Spectacular $20 Pasta Nights & Summer Series at Ophelia
Summer nights in Northcote have a new queen, and her name is Ophelia. Tucked on High Street, the latest from the Terror Twilight/Convoy/Tinker crew (Ben Argentino, Bec Moore and Kieran Spiteri) is already operating at fever pitch. By day it’s a sharp, light-filled café pouring impeccable coffee and refined brunch plates; come Tuesday, Thursday, Friday and Saturday night it flips into one of Melbourne’s most electric wine bars, vinyl spinning from the floor-to-ceiling record wall while the room fills with the kind of beautiful, noisy crowd that makes you glad you bothered to leave the house.

We landed on a Tuesday for the now-famous $20 Pasta Night (part of their mid-week dining series that has ruined all other cheap eats forever). The place was heaving with trendy locals who clearly know a secret when they taste one. Booking is essential unless you enjoy standing at the bar looking hopeful.


Cocktails set the tone immediately. The Peach Negroni (grilled peach gin, Unico Rosa vermouth, Marionette Peach liqueur, Suze and peach bitters) is so emphatically summery it should come with sunscreen. Equally lethal is Ophelia’s Last Breath, a bone-dry house martini made with Antagonist Hard Cut gin, Maidenii Dry vermouth, Beechworth B8 amaro and a single fat olive. One of the best I’ve had in years, and dangerous in the way only a truly great martini can be.


Small plates arrived in joyful waves. A cheddar biscuit topped with asparagus and pepita-pine nut pesto was a textural firework. Beef cheek croquettes with tarragon-cornichon mayo were a main attration with depth of flavour. Raw yellowfin tuna with pickled green tomato and sherry mignonette was super fresh and tasted like someone bottled sunshine and poured it onto a plate.


Then the pastas. Casarecce with lamb ragu, zucchini, broad beans and mint was slow-cooked perfection, the sauce clinging to every twist of pasta. Spaghetti con le sarde brought sardines, fennel, golden raisins, pine nuts and a blizzard of crunchy pangrattato together in a dish that sang of Sicilian summers. Both $20. Both ridiculous value.




Wines were mainly Victorian and all natural-leaning: Chalmers 2023 Pecorino (apricot and texture for days), a skin-contact Momento Mori orange that glowed amber in the glass, and a silky Mt Gambier Pinot Noir that made everything taste even better.

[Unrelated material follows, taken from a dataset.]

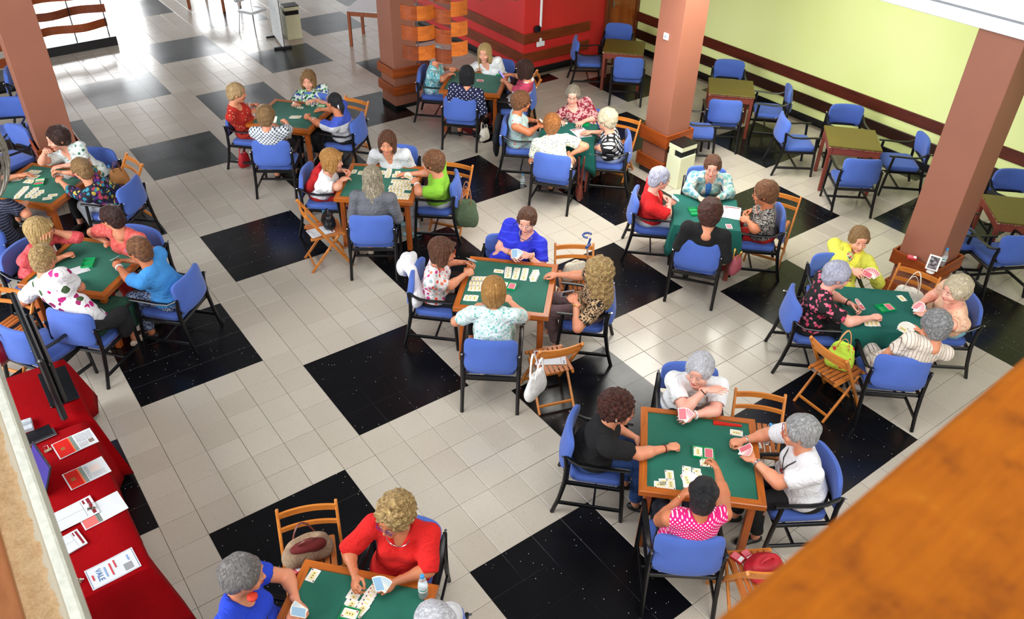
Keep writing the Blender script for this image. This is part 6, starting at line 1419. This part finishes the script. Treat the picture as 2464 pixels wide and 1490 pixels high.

Sides were non-negotiable: shoestring fries with confit garlic aioli, grilled zucchini draped in squacquerone and drizzled with rosemary honey, and the house focaccia with roast tomato butter that you will want to take home in your handbag.


Basque cheesecake with salted caramel and cherry compote, burnt on top, creamy within, was the kind you’re still thinking about three days later.


Service runs like a dream. Munnie is an absolute legend with exceptional service and savvy recommendations, and co-owner Kieran Spiteri works the floor with genuine warmth, topping up glasses and checking tables between the rush. The vinyl keeps spinning, conversation bounces off the brick walls, and indoors and outdoors both feel like the place to be.
Ophelia could have coasted on good looks and a clever fit-out, but every plate, every glass, every interaction is executed with quiet confidence by people who have been doing this at the highest level for years. Unlike her Shakespearean namesake, this Ophelia is very much alive, triumphant, and already Northcote’s worst-kept secret.
Get there before the rest of Melbourne realises.